** START **

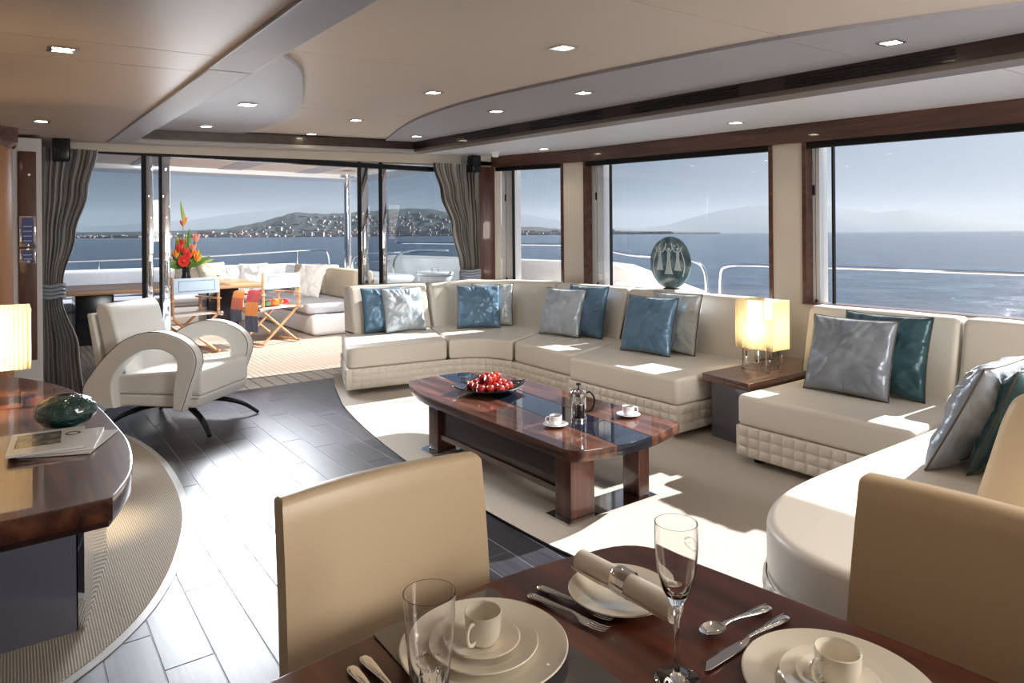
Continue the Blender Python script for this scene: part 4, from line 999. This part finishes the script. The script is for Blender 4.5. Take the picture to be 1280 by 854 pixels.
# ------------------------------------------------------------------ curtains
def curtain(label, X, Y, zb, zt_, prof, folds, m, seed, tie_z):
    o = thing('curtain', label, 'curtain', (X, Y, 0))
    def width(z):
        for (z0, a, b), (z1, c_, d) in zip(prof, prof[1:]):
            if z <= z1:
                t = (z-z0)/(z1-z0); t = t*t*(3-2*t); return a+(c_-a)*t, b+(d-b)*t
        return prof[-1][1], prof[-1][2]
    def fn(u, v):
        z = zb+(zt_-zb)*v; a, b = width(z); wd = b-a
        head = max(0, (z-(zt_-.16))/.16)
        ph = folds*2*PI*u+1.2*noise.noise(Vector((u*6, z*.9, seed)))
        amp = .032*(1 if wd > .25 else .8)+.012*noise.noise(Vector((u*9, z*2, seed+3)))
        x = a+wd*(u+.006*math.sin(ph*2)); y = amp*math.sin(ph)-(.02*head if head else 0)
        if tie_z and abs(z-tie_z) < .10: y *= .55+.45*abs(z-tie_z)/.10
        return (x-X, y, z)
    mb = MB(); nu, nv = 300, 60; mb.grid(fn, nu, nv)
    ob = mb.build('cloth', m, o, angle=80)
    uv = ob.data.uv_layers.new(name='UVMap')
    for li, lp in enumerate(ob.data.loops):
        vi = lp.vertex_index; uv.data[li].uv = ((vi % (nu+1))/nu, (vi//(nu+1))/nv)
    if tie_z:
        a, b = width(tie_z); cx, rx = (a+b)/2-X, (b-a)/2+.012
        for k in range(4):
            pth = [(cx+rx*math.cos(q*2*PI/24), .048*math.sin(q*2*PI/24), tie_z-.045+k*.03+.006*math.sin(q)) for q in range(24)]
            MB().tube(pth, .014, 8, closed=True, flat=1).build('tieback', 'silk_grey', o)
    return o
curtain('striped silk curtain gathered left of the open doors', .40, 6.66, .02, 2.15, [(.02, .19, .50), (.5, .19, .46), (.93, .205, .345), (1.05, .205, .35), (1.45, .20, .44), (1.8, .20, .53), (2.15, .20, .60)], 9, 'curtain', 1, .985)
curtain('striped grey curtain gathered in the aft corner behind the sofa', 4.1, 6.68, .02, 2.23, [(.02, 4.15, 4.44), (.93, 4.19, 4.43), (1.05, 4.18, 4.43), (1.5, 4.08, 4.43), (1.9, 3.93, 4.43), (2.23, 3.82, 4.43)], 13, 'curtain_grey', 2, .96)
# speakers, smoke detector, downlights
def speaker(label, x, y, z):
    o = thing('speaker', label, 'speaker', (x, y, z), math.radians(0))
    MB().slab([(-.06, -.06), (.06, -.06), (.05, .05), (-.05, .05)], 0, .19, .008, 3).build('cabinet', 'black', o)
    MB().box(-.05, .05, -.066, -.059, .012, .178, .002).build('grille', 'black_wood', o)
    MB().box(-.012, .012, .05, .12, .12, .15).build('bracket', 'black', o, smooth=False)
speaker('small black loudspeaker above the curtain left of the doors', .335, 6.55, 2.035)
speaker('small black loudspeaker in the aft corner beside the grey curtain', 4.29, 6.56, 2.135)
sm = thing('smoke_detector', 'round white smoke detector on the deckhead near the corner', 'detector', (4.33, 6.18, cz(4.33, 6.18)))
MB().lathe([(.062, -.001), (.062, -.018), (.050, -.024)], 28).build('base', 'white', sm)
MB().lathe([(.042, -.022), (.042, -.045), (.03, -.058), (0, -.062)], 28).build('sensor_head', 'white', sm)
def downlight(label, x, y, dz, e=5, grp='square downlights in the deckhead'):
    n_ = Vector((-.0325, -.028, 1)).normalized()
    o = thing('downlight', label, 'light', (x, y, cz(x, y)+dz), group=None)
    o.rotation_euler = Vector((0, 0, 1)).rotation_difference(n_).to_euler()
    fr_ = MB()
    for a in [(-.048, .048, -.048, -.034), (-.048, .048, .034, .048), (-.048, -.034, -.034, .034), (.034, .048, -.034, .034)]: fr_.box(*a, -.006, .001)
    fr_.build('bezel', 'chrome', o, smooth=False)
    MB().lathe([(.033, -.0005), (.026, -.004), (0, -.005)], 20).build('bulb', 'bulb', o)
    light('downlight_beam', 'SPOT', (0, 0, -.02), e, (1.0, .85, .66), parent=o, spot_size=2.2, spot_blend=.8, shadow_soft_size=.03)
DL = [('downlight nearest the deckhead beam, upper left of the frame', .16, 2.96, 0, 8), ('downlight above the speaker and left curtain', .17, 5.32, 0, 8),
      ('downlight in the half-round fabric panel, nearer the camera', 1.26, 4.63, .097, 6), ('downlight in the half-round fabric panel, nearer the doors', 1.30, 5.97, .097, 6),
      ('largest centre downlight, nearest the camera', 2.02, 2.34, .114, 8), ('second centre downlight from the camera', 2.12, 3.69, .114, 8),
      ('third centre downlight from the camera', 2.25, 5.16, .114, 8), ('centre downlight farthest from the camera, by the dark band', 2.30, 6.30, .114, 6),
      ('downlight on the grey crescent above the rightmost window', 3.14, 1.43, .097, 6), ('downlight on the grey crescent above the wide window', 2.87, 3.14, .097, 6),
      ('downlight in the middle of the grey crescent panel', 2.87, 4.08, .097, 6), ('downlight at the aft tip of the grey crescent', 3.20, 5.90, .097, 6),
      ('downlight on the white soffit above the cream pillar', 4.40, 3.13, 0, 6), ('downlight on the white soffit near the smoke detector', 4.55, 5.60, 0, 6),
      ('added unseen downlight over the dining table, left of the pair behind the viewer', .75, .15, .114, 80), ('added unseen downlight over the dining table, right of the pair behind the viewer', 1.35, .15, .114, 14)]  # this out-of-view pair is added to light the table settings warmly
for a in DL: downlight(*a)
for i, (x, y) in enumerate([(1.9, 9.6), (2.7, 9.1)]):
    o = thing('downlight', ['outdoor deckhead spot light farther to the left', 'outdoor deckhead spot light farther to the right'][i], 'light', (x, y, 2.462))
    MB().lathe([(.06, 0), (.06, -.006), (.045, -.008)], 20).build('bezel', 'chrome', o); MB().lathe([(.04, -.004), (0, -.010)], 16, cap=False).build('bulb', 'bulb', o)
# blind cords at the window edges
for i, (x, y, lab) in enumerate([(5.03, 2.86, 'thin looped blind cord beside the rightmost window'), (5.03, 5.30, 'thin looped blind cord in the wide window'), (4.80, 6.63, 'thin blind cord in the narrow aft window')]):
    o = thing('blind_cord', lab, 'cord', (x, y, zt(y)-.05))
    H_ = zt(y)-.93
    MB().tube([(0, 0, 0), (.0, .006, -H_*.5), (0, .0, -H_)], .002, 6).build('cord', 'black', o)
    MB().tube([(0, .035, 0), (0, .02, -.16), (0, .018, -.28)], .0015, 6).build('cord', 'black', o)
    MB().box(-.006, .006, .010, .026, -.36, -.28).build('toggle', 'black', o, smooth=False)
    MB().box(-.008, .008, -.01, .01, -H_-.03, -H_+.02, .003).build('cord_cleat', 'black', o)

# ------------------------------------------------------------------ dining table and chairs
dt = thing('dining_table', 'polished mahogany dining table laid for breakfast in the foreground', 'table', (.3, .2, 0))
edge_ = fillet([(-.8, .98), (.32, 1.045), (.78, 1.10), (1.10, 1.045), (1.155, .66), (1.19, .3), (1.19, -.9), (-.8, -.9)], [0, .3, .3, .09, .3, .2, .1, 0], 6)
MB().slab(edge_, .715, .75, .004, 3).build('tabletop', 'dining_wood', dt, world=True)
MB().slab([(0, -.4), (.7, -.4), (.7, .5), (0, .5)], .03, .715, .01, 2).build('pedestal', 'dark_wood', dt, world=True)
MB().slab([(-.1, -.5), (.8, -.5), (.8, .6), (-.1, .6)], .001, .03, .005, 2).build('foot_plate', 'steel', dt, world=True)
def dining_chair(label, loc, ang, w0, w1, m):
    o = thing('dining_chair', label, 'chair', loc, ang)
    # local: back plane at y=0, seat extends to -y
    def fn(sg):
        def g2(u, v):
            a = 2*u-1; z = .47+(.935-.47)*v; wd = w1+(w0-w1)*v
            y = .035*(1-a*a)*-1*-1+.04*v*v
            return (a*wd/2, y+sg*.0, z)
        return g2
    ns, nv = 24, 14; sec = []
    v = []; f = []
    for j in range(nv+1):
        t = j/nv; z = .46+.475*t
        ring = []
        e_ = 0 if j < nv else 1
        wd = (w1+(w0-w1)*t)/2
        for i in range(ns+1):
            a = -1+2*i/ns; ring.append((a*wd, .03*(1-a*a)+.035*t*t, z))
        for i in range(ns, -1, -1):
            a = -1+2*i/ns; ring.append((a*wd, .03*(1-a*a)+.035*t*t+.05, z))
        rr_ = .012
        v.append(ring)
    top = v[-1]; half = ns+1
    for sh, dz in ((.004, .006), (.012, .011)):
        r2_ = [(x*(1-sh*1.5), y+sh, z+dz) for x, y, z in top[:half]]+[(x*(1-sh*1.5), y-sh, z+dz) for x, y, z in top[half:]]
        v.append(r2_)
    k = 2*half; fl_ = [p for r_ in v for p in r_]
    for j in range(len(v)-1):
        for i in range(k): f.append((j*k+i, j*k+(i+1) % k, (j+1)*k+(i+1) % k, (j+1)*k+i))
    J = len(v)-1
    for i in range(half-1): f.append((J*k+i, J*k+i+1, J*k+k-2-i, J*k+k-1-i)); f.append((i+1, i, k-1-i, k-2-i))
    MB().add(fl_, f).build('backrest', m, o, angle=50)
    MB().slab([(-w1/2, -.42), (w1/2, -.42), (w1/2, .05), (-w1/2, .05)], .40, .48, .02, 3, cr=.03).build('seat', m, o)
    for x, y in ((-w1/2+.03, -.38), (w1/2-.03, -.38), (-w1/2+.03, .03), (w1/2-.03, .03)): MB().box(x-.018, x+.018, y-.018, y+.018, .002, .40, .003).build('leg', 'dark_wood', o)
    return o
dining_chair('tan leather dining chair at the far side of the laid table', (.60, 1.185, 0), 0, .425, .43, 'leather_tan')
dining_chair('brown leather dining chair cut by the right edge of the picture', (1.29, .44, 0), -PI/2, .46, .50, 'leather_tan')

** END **

What this task involves: Show every line from the listing above in which the string "picture" appears.

Output of the exercise:
Continue the Blender Python script for this scene: part 4, from line 999. This part finishes the script. The script is for Blender 4.5. Take the picture to be 1280 by 854 pixels.
dining_chair('brown leather dining chair cut by the right edge of the picture', (1.29, .44, 0), -PI/2, .46, .50, 'leather_tan')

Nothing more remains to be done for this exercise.